Track sub-processor changes and customer notification obligations if your contracts require them. Privacy and Confidentiality criteria increase scrutiny on data processing agreements and cross-border transfer mechanisms.

Governance evidence for CC1 through CC5

Governance criteria require board or leadership meeting minutes referencing security oversight, organizational charts showing reporting lines for security functions, published policies with version control and employee acknowledgment records, risk assessment documents with dated conclusions, and internal audit or assessment reports with tracked findings.

Employee acknowledgment can be HR system exports showing policy acceptance timestamps. Annual refresh is expected. New hire acknowledgments should occur within thirty days of start per most auditor interpretations.

Risk assessments should reference actual assets and threats, not generic boilerplate. Include cloud services, third-party dependencies, and data classification schemes your team actually uses.

Evidence quality failures and how to prevent them

Common failures include undated screenshots, policies without version history, samples outside the audit period, incomplete populations excluding relevant systems, and evidence collected after fieldwork started without explanation of timing integrity.

Prevent failures with continuous collection schedules tied to control frequencies.

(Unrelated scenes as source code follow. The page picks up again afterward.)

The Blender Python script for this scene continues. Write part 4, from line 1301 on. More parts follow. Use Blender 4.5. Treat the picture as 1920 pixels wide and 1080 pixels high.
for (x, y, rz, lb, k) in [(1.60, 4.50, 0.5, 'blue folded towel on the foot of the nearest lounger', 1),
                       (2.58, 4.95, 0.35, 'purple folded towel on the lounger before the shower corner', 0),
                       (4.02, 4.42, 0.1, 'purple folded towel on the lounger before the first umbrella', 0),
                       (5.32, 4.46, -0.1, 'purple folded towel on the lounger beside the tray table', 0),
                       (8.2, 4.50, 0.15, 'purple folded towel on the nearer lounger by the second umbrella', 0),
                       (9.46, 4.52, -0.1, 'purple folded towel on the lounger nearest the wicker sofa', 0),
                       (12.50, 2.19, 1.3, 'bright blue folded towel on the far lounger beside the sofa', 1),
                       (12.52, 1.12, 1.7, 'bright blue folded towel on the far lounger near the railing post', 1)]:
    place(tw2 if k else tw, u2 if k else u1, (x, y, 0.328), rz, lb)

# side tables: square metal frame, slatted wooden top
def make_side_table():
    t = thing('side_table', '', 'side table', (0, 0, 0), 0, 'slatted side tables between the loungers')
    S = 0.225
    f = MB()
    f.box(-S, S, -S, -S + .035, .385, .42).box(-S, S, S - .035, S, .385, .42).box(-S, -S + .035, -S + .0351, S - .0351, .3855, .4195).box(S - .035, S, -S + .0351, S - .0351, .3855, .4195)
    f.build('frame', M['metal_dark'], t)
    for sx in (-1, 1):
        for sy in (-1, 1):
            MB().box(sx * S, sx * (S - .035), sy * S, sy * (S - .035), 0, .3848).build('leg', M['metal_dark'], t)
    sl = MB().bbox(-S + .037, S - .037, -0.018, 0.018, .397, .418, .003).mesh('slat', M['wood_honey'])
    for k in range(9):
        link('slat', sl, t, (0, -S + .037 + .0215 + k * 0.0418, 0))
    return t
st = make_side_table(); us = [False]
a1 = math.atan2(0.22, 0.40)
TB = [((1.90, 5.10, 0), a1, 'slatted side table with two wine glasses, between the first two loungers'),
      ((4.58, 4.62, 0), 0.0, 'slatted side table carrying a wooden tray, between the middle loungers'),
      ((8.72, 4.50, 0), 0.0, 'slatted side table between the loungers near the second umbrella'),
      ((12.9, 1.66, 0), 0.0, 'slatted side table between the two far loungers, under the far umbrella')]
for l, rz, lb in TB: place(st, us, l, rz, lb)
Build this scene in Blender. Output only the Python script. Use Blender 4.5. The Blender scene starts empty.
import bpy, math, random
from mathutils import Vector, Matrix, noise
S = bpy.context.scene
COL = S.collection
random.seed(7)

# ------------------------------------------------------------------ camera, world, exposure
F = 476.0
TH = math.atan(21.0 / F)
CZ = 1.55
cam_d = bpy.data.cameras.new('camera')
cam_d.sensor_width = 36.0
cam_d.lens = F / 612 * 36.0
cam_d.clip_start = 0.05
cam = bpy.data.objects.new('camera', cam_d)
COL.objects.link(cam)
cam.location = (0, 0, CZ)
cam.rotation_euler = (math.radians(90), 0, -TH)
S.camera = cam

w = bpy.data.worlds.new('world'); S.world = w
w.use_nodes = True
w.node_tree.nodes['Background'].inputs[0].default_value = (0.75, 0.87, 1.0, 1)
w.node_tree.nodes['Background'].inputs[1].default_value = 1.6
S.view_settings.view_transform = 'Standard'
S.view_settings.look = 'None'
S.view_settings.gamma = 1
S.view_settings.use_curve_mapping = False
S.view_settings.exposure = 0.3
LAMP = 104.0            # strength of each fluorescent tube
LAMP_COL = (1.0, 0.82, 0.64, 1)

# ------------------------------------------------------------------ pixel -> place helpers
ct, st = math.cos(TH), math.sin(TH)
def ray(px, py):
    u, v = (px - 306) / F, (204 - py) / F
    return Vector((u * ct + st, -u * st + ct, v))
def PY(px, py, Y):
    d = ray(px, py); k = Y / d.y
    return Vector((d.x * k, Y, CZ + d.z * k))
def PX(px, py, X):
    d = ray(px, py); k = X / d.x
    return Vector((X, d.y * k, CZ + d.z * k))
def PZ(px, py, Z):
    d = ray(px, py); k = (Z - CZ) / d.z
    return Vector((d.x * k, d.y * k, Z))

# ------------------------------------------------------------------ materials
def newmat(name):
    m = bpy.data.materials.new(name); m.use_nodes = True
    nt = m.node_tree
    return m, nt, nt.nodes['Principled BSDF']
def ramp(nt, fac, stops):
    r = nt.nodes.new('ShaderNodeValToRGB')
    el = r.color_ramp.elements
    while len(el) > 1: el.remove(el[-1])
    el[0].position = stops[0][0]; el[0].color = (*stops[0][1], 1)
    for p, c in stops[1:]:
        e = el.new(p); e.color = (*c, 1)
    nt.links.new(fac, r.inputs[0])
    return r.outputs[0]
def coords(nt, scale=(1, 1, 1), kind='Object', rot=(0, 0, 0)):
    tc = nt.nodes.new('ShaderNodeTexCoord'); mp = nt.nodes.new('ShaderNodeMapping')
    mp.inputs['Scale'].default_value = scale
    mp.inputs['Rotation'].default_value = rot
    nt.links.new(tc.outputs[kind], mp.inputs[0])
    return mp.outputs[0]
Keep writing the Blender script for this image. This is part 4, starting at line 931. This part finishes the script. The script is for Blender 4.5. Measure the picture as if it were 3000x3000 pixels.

Monthly tasks produce monthly artifacts stored immediately in mapped repositories. Waiting until audit season compresses quality and invites backdating pressure that auditors detect.

Teams that maintain evidence mapping throughout the year report fifty percent less fieldwork stress than teams that batch collection in the final month. The investment in continuous habits pays back in every subsequent audit cycle.

Sampling expectations for Type II examinations

Auditors select samples from populations you provide. Populations must be complete lists of events during the audit period: user provisioning tickets, production deployments, vendor reviews, security incidents, and vulnerability scan cycles. Incomplete populations force scope expansion or qualified opinions.

Understand sample size logic. Small populations may be tested entirely. Large populations use statistical or haphazard sampling. Ensure each item in a population links to retrievable evidence within minutes.

Document exceptions transparently. When a sampled change lacks approval evidence, explain whether it was an isolated deviation with remediation or a systemic gap. Auditors distinguish one-off process slips from control design failures when you provide context and corrective action records.

Maintain population source system exports with timestamps showing when lists were generated. Auditors question populations created manually at fieldwork start without system-of-record linkage.

Version-control policy documents with visible approval dates and distribution records. Evidence packages should include the exact policy version in effect during each month of the audit period, not only the current version.

Key takeaways

  • Evidence must be sufficient, relevant, and reliably sourced from systems under test.
  • CC6 access control generates the highest evidence volume; prioritize MFA, reviews, and provisioning samples.
  • Type II requires populations and period-covering samples, not single point-in-time artifacts.
  • Vendor files need annual re-review records, not just onboarding documentation.
  • Continuous evidence collection prevents quality failures and backdating risk during fieldwork.